Так как в США имеют место несколько равных по силе и разных по природе районов, всяких универсальных центров и границ и, следовательно, всяких универсальных периферий территориальная ткань ландшафта США совершенно лишена. Культурный ландшафт США знает резкие различия, но эти различия преимущественно качественные (а не количественные, как в СССР); это различия разных по культурной специфике и хозяйственному профилю территорий; хотя, разумеется, огромны контрасты плотности заселенности и деятельности мегаполисов Северо-Востока и пустынь Юго-Запада. Как ни парадоксально, границы основной части районов США разделяют разные районы; границы основной части районов СССР-России разделяют районы одинаковые, административные. Культурный ландшафт США, где также действует неуклонное правило «центр — периферия», не вырождается потому, что самих центров много в самых разных отношениях. Полицентричность гарантирует сплошность и связность ландшафта. Помимо прочего, еще и его надежность и креативность.

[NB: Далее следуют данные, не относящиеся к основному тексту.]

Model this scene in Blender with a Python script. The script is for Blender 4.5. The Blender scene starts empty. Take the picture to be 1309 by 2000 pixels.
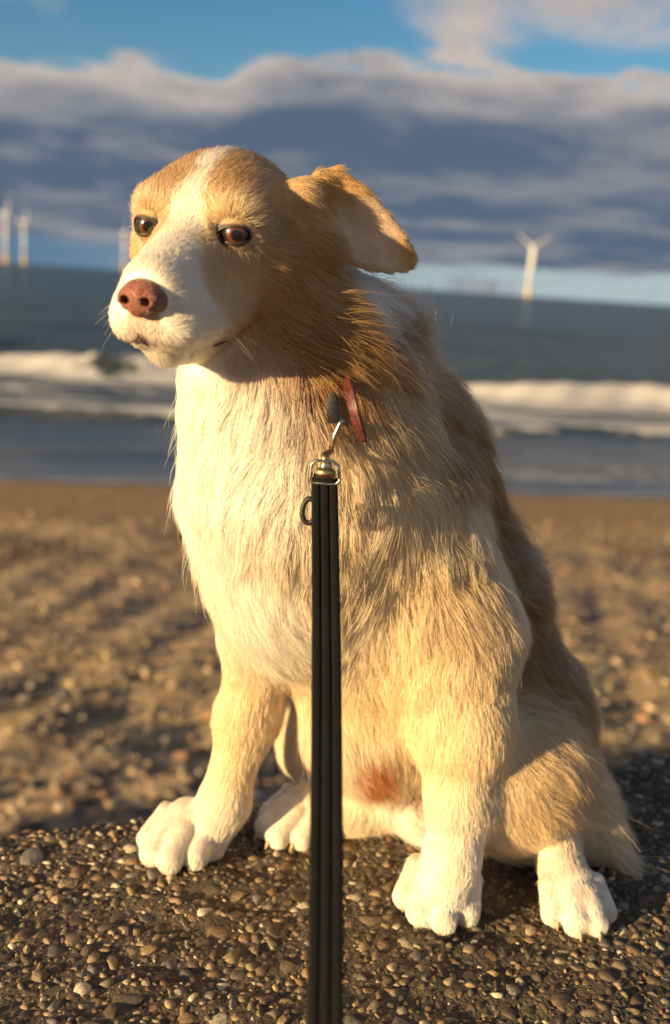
import bpy, bmesh, math, random
import numpy as np
from mathutils import Vector, Matrix

# ------------------------------------------------------------------ camera, sky, sun, exposure
SC = bpy.context.scene
COL = SC.collection
RNG = np.random.default_rng(11)
random.seed(11)
V = lambda *a: np.array(a, dtype=np.float64)

FPX, CAM_H = 1921.0, 0.565
PITCH, ROLL = math.radians(13.06), math.radians(3.7)
C_FWD = V(0, math.cos(PITCH), -math.sin(PITCH))
_u0 = V(0, math.sin(PITCH), math.cos(PITCH))
_r0 = V(1, 0, 0)
C_X = math.cos(ROLL) * _r0 + math.sin(ROLL) * _u0
C_Y = -math.sin(ROLL) * _r0 + math.cos(ROLL) * _u0
C_POS = V(0, 0, CAM_H)

cam = bpy.data.cameras.new('camera')
cam.sensor_fit = 'VERTICAL'
cam.sensor_height = 24.0
cam.sensor_width = 24.0
cam.lens = 24.0 * FPX / 2000.0
cam.clip_start, cam.clip_end = 0.02, 60000
cam.dof.use_dof = True
cam.dof.focus_distance = 0.79
cam.dof.aperture_fstop = 2.4
cam_ob = bpy.data.objects.new('camera', cam)
COL.objects.link(cam_ob)
M = Matrix.Identity(4)
for i in range(3):
    M[i][0], M[i][1], M[i][2], M[i][3] = C_X[i], C_Y[i], -C_FWD[i], C_POS[i]
cam_ob.matrix_world = M
SC.camera = cam_ob

SUN_AZ, SUN_EL = math.radians(51), math.radians(10.5)          # to the left of "behind the camera", and low
SUN_DIR = V(-math.sin(SUN_AZ) * math.cos(SUN_EL), -math.cos(SUN_AZ) * math.cos(SUN_EL), math.sin(SUN_EL))
sun = bpy.data.lights.new('sun', 'SUN')
sun.energy = 5.0
sun.angle = math.radians(0.55)
sun.color = (1.0, 0.725, 0.37)
sun_ob = bpy.data.objects.new('sun', sun)
COL.objects.link(sun_ob)
sun_ob.rotation_euler = Vector(SUN_DIR).to_track_quat('Z', 'Y').to_euler()
SC.view_settings.view_transform = 'Standard'
SC.view_settings.look = 'None'
SC.view_settings.gamma = 1.0
SC.view_settings.exposure = 1.27
SC.view_settings.use_curve_mapping = False
SC.render.engine = 'CYCLES'
SC.cycles.max_bounces = 10
SC.cycles.diffuse_bounces = 5
SC.cycles.transmission_bounces = 8
SC.cycles.use_denoising = True
SC.cycles_curves.shape = 'RIBBONS'


class NT:
    """small helper to write node trees"""
    def __init__(s, tree):
        s.t = tree
        s.t.nodes.clear()

    def n(s, kind, _out=None, **kw):
        nd = s.t.nodes.new(kind)
        for k, v in kw.items():
            if k.startswith('i_'):
                key = k[2:]
                key = int(key) if key.isdigit() else key.replace('__', ' ')
                sk = nd.inputs[key]
                if hasattr(v, 'is_output') or isinstance(v, bpy.types.NodeSocket):
                    s.t.links.new(v, sk)
                else:
                    sk.default_value = v
            else:
                setattr(nd, k, v)
        return nd if _out is None else nd.outputs[_out]

    def math(s, op, a, b=0.0, c=0.0, clamp=False):
        nd = s.t.nodes.new('ShaderNodeMath')
        nd.operation = op
        nd.use_clamp = clamp
        for i, v in enumerate((a, b, c)):
            if isinstance(v, bpy.types.NodeSocket):
                s.t.links.new(v, nd.inputs[i])
            else:
                nd.inputs[i].default_value = v
        return nd.outputs[0]

    def mix(s, f, a, b):
        nd = s.t.nodes.new('ShaderNodeMix')
        nd.data_type = 'RGBA'
        for sk, v in ((nd.inputs[0], f), (nd.inputs[6], a), (nd.inputs[7], b)):
            if isinstance(v, bpy.types.NodeSocket):
                s.t.links.new(v, sk)
            else:
                sk.default_value = v if not isinstance(v, tuple) or len(v) == 4 else v + (1.0,)
        return nd.outputs[2]

    def sstep(s, x, lo, hi, a=0.0, b=1.0):
        nd = s.t.nodes.new('ShaderNodeMapRange')
        nd.interpolation_type = 'SMOOTHSTEP'
        for i, v in enumerate((x, lo, hi, a, b)):
            if isinstance(v, bpy.types.NodeSocket):
                s.t.links.new(v, nd.inputs[i])
            else:
                nd.inputs[i].default_value = v
        return nd.outputs[0]

    def link(s, a, b):
        s.t.links.new(a, b)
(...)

Итак, станет ли Россия когда-либо Америкой? Ответ ясен4. Сможет ли Россия когда-либо воспользоваться опытом США? — и тут проблема ответа: ограничения на использование культурного опыта лежат вне культурного ландшафта, в исходном — и, наверное, труднопреодолимом — культурном наследстве. Смогут ли отдельные территории России (или всего бывшего СССР) в ходе реконструкции, ревитализации, а вернее — реанимации своего культурного ландшафта обратиться к опыту США? А почему бы нет. Был же Петербург.
1 Почему же все-таки «холодную» — десятки стран-участниц, многомиллионные армии, потери с десятки миллионов?
2 Каганский В. Культурный ландшафт и советское обитаемое пространство. М.: Новое литературное обозрение, 2001; Советское пространство — наше наследство // «Русский журнал», 20.08.04.
3 Каганский В. Мерзость запустения // «Политический журнал» от 25.10.04., # 39.
4 В определенном смысле и частично этого отвергать нельзя: когда будет решаться мировая геополитическая судьба Сибири и Дальнего Востока России в контексте имперской агрессии Китая, переход некоторых территорий Сибири (не обсуждая, в каком смысле это территории России, а не РФ) под протекторат США совершенно нельзя исключать.